Experimental evaluation of cyclic behavior of precast concrete frame with steel shear wall

Abstract

This study seeks to integrate steel shear walls with precast concrete systems into stable and resistant structures against lateral loads. It is desired to study the ductility factor, lateral strength, and behavior as well as the energy absorption of this integrated system compared to the precast concrete frame without a shear wall. For this purpose, two steel shear wall samples made of mild steel and galvanized steel plates are constructed within a precast concrete frame. The assembly is tested under a cyclic lateral load. The integrity of the connections of steel strips of the wall together, and the boundary of the wall to the frame, is observed to be excellent. The main failure mode is composed of the diagonal yielding of the steel wall. The system benefits from large hysteresis loops and no degradation because of any instability. The beam‐column connections remain almost intact even at large cycles of deformation. Moreover, a bare precast concrete frame is tested in the same way to compare the lateral behavior. The utilized ductile beam‐column connections are successful in retaining the integrity of the system until large drifts.

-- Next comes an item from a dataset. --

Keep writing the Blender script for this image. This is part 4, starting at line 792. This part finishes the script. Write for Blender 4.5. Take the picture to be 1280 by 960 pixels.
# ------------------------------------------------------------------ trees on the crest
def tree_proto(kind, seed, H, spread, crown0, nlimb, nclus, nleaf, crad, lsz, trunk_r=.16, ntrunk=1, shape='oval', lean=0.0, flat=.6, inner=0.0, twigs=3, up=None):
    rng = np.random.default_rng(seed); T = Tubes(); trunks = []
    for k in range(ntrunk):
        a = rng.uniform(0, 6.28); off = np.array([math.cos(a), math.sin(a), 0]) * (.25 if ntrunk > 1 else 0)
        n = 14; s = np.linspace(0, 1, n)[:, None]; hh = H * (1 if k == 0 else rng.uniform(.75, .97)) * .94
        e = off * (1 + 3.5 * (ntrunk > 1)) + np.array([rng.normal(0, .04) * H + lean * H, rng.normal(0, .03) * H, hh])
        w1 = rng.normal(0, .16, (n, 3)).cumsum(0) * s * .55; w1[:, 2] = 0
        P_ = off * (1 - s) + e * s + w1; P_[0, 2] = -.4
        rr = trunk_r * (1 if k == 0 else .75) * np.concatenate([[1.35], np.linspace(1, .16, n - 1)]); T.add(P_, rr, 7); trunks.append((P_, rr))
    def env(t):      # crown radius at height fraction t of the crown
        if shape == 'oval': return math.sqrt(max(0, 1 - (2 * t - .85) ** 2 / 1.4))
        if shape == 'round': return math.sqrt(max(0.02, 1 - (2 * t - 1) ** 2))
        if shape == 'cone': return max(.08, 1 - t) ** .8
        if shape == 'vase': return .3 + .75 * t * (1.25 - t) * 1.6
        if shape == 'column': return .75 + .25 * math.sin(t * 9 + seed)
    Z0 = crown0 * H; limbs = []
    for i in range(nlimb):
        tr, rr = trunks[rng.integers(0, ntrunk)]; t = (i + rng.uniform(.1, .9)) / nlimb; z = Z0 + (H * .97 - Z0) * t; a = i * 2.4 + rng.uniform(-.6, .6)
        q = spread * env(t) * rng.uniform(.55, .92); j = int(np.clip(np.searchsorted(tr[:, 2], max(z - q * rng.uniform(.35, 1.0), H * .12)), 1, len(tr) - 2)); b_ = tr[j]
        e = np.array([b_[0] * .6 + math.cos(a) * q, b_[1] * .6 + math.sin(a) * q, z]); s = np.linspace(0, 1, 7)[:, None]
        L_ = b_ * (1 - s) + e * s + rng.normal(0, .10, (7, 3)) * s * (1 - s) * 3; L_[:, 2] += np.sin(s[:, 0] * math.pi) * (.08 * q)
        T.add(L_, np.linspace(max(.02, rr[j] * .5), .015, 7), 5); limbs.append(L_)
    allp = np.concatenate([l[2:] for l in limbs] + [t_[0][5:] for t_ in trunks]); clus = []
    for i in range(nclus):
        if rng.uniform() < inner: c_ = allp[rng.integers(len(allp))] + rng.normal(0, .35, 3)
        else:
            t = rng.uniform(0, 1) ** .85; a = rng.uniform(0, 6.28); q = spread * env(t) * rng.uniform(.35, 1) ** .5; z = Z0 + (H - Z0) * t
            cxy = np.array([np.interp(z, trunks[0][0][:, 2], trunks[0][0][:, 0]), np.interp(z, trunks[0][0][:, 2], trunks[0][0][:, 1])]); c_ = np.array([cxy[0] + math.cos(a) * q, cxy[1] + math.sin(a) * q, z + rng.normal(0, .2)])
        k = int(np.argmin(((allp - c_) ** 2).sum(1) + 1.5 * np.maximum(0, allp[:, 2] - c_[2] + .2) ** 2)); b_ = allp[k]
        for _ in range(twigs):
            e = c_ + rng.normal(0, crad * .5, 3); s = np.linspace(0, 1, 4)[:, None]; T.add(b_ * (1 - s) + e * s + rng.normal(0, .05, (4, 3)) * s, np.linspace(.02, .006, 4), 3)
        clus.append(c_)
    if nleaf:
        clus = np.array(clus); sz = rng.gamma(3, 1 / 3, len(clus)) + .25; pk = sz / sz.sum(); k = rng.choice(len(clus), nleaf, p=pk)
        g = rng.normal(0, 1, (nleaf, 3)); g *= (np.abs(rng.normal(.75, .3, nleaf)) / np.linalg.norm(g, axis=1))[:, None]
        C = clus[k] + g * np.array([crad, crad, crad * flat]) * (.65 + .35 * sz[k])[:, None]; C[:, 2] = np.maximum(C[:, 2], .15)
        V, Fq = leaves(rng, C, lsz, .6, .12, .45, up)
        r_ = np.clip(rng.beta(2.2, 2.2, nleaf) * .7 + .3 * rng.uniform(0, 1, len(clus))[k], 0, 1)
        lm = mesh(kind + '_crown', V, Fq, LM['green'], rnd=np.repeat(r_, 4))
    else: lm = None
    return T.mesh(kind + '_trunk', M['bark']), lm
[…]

However, the seismic design characteristics of the bare frame turn out to be inferior to the steel shear wall system. Results of the cyclic tests show that by proper design of the interior and exterior connections of the shear wall as well as the beam‐column connections, the steel shear wall system can largely increase the stiffness, ultimate strength, and energy dissipation capacity of a bare precast moment resisting reinforced concrete frame. On top of that, the system is able to retain its integrity up to lateral drifts over 2%.